I was about to call me Congresswoman and tell her that I didn’t vote for her and don’t like her, but if she just cosponsored this one thing, I would vote for her. But the next day I got the email and she had already done that, so I guess that saves me. I suppose I should still call her and tell her I support her on this. Of course she won with like 80% of the vote anyways.
 
Quote from monty21: The Fed only needs some paper and ink to create money... You cannot create gold or silver out of nothing though. ***** It's simple inflation... its unfortunate when people's wages/salaries do not grow with inflation though.
So you mean the poor and middle class are getting shafted by the rich? Cause everybody around here makes it out like people are poor because they lived beyond their means and are lazy and just don’t don’t want to work and think they are entitled to everything.
 
Quote from Sandybestdog:

I was about to call me Congresswoman and tell her that I didn’t vote for her and don’t like her, but if she just cosponsored this one thing, I would vote for her. But the next day I got the email and she had already done that, so I guess that saves me. I suppose I should still call her and tell her I support her on this. Of course she won with like 80% of the vote anyways.

That's funny.

I'm subscribed to the Campaign for Liberty newsletter and they sent me a generic letter to send to my congressman (in support of the bill).

My rep, Peter King of Nassau Ct. Long Island wasn't a cosponser, so I sent him the letter. I learned a week later that he also sponsored the bill. I then received a official letter from him saying he supported it.

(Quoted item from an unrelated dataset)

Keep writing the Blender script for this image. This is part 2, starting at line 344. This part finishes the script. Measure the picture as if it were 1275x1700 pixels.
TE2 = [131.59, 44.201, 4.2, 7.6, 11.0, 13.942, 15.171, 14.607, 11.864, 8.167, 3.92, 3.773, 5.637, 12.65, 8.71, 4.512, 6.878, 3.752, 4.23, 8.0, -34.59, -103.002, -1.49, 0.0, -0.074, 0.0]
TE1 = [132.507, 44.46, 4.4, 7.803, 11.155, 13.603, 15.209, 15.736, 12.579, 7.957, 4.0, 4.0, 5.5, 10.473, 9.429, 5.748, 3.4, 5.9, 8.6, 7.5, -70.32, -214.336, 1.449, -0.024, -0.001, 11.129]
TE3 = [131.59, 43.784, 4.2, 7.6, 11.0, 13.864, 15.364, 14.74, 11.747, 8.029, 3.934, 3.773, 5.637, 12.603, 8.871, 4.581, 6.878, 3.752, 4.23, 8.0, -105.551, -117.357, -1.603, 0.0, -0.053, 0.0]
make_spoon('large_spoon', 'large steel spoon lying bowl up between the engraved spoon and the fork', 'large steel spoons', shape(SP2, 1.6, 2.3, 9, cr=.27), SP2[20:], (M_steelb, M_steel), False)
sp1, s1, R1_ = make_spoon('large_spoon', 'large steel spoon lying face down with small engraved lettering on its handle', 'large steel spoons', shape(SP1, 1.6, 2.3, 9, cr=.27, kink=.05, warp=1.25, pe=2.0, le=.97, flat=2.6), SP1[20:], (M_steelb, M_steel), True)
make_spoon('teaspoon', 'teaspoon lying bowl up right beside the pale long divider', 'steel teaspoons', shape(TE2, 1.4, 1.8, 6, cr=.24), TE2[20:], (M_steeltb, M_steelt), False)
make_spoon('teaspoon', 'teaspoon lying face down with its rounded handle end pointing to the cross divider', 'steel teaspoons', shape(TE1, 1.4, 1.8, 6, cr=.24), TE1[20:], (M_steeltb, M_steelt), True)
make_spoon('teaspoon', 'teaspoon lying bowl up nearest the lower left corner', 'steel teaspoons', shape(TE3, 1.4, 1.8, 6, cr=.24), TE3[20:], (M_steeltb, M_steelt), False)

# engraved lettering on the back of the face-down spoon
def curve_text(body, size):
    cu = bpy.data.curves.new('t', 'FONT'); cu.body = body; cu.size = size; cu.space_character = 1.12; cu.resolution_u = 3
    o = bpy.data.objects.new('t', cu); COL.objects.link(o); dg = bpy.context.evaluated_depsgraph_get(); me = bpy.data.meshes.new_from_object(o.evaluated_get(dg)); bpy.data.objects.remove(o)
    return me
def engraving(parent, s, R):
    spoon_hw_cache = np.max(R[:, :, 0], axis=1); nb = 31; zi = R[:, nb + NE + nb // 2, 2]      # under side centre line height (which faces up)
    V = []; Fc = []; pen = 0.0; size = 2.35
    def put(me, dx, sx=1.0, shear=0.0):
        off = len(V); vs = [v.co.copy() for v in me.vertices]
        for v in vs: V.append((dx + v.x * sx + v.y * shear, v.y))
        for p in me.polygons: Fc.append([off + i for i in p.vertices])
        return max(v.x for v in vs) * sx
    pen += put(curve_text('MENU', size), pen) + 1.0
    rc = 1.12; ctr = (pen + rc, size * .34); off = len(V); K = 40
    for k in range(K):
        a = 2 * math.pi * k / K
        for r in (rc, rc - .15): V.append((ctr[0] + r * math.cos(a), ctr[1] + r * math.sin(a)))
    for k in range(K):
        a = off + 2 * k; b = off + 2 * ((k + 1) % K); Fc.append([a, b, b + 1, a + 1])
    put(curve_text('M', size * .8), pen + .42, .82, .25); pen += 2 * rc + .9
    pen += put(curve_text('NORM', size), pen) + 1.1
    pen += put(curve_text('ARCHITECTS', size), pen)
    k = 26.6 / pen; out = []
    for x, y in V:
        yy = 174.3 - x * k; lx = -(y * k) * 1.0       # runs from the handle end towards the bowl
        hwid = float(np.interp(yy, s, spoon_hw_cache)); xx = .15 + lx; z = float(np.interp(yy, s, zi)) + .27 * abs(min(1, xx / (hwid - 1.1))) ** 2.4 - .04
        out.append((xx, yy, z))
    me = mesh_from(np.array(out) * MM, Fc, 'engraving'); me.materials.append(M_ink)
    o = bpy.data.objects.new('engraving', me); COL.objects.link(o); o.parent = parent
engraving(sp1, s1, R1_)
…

It's amazing that there are about 214 cosponsers. I'm more worried about this passing in the Senate though. A lot of banks are lobbying this. Let's see if America can be uncorrupted for once.
 
Quote from 4444CJones4444:

Help me out here. Approximately 160K metric tons of gold exist in the world today. Assuming gold used in industry is outlawed and gold used for jewelry is outlawed and all the citizens in the world forfeit their gold to central banks, at its current bloated value all that gold is worth $5.1T.

So, once you've done the impossible (removed gold from the general population so it can be used to back paper money and then outlaw its use in industry), you will need to take EVERYTHING in the world now and EVERYTHING that will be created in the future and divide it by $5.1T. How do the gold bugs and Ron Paul plan to accomplish this? One troy ounce would be worth $20,000 now (assuming government rounded up every last gram on earth) and worth $100's of thousands in the future, assuming the world's population continues to grow along with demand.

It's a serious question. What's the plan?
Look, I am no economist, but I can positively say that any potential problem you see with a gold standard is completely dwarfed by the single fact that no one can print money out of thin air anymore. Also our money doesn’t just have to be backed by gold and silver. We could have oil and land and commodities backing it as well.
 
Quote from Sandybestdog:

Look, I am no economist, but I can positively say that any potential problem you see with a gold standard is completely dwarfed by the single fact that no one can print money out of thin air anymore. Also our money doesn’t just have to be backed by gold and silver. We could have oil and land and commodities backing it as well.

Gold has stood the test of time. It is the best choice.